I recently found myself the recipient of many of these toys for the second time in my life. My parents had been cleaning out the attic and garage, and found a treasure trove of 1980s action figures. Sorting through these relics was astonishing. There was no despair in them whatsoever. Their auras were ones of excitement, adventure, of blind faith. They were icons of safety and assuredness. They were symbols of belonging. They represented people who could strike out on their own or come to the aid of their friends. They could hide in plain site as something ordinary, only to transform into a flying god-man or a giant protector. They could combine to bring their very selves together as the parts that form a colossal body - a body not made up of one part but of many, a whole. They all had purpose, and they all belonged.
These were the holy treasures of a young person who as of yet had no concept of his own limitations, real or perceived. No identification with depression or separateness. They belonged to a soul without despair, one who had infinite potential, one who had purpose, and who belonged.

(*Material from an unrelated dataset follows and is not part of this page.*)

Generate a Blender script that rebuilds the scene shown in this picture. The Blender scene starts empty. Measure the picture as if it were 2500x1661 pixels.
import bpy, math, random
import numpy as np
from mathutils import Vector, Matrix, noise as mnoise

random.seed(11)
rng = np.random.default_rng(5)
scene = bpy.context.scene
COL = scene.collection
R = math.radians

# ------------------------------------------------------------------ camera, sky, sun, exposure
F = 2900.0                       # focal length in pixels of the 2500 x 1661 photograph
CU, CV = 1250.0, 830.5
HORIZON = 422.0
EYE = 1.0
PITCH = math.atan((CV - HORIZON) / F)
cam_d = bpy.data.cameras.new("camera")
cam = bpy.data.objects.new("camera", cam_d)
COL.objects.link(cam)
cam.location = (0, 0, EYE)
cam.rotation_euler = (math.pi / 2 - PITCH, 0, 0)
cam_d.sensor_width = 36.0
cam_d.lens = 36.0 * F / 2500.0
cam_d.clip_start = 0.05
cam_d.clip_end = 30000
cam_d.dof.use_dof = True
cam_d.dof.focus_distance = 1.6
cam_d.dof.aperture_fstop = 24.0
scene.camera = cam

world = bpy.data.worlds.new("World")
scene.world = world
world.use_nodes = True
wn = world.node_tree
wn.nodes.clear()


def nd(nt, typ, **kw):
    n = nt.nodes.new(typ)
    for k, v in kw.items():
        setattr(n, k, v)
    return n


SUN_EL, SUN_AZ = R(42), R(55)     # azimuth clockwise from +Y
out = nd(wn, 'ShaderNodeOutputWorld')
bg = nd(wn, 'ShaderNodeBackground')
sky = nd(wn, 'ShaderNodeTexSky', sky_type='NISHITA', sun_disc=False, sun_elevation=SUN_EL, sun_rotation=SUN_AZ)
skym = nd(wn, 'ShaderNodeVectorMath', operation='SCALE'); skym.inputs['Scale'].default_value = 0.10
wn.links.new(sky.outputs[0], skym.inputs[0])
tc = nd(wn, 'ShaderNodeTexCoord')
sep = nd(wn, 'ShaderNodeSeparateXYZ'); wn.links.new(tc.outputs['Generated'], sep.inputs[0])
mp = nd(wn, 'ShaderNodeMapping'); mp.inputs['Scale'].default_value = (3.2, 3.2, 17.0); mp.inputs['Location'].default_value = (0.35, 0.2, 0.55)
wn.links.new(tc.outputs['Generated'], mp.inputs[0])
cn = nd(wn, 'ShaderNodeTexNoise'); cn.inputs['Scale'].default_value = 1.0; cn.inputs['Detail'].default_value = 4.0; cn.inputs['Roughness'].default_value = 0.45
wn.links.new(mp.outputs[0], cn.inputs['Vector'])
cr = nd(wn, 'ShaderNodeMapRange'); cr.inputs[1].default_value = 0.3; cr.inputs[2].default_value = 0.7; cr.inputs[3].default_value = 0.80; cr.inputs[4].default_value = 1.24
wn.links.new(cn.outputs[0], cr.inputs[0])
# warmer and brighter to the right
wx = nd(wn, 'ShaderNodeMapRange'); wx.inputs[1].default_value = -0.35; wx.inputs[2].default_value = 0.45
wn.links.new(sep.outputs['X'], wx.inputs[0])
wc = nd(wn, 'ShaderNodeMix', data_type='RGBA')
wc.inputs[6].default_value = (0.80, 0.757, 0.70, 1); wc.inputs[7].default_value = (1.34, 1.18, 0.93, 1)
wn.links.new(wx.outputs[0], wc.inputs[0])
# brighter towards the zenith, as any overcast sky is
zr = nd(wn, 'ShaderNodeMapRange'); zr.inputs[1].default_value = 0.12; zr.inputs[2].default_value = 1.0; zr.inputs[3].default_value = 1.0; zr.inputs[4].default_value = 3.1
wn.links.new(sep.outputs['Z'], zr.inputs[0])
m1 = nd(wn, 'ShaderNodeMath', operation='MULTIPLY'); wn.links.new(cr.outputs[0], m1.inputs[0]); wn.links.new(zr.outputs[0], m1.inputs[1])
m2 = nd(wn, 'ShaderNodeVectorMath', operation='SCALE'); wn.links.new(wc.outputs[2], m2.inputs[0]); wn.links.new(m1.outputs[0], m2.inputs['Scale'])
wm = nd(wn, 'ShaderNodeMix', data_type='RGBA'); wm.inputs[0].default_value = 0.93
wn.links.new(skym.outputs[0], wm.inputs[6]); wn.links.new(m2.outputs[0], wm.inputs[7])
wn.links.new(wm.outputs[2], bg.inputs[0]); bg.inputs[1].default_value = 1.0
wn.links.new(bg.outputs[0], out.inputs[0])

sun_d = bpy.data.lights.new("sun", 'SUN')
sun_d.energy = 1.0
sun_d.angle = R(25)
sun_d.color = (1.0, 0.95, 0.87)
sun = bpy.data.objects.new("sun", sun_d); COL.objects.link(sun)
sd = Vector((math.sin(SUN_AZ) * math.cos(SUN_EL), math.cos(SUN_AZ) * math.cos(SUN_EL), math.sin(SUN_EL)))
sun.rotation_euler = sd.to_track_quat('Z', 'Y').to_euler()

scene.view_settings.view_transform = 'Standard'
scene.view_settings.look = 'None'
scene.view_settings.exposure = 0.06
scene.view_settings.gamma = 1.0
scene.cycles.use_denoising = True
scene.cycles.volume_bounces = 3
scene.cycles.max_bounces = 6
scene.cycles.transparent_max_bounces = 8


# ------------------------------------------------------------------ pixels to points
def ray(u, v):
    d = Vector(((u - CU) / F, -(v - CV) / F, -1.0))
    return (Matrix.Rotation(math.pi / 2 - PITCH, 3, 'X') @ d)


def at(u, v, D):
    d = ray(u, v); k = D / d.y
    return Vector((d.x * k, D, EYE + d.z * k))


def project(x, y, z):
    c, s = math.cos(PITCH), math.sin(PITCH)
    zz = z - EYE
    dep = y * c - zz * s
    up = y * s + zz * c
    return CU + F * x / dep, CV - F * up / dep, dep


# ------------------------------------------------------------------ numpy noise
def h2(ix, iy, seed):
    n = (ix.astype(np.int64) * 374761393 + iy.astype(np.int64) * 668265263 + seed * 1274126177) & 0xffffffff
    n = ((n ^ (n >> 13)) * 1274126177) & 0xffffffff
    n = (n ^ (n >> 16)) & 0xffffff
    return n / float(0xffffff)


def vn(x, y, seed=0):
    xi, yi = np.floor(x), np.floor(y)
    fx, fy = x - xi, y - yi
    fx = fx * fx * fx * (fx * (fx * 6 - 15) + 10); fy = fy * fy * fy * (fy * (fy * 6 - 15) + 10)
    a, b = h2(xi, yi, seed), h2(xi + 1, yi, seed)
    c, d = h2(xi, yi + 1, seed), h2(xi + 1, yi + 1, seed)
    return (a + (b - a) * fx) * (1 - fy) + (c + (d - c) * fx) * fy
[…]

There’s no easy way to return to that time, to that boy. No nostalgia trip in a movie theatre can summon him, and no franchise reboot can drum up his support. Not even enshrining those six inch Autobots or Jedi masters will bring him back now. But I take great joy and some comfort knowing that I used to be him, and that somewhere in this body’s nerves and tissue and synapses he is remembering himself.
I still often feel dark and dreary about my life and my future. I frequently worry that I don’t belong. I look at myself and I experience a loneliness that is at times unbearable. But that boy doesn’t feel that way. He comes from a time of plenty and promise, and he knows that there is always more than meets the eye.


Beautiful, profound writing. Thank you for sharing this.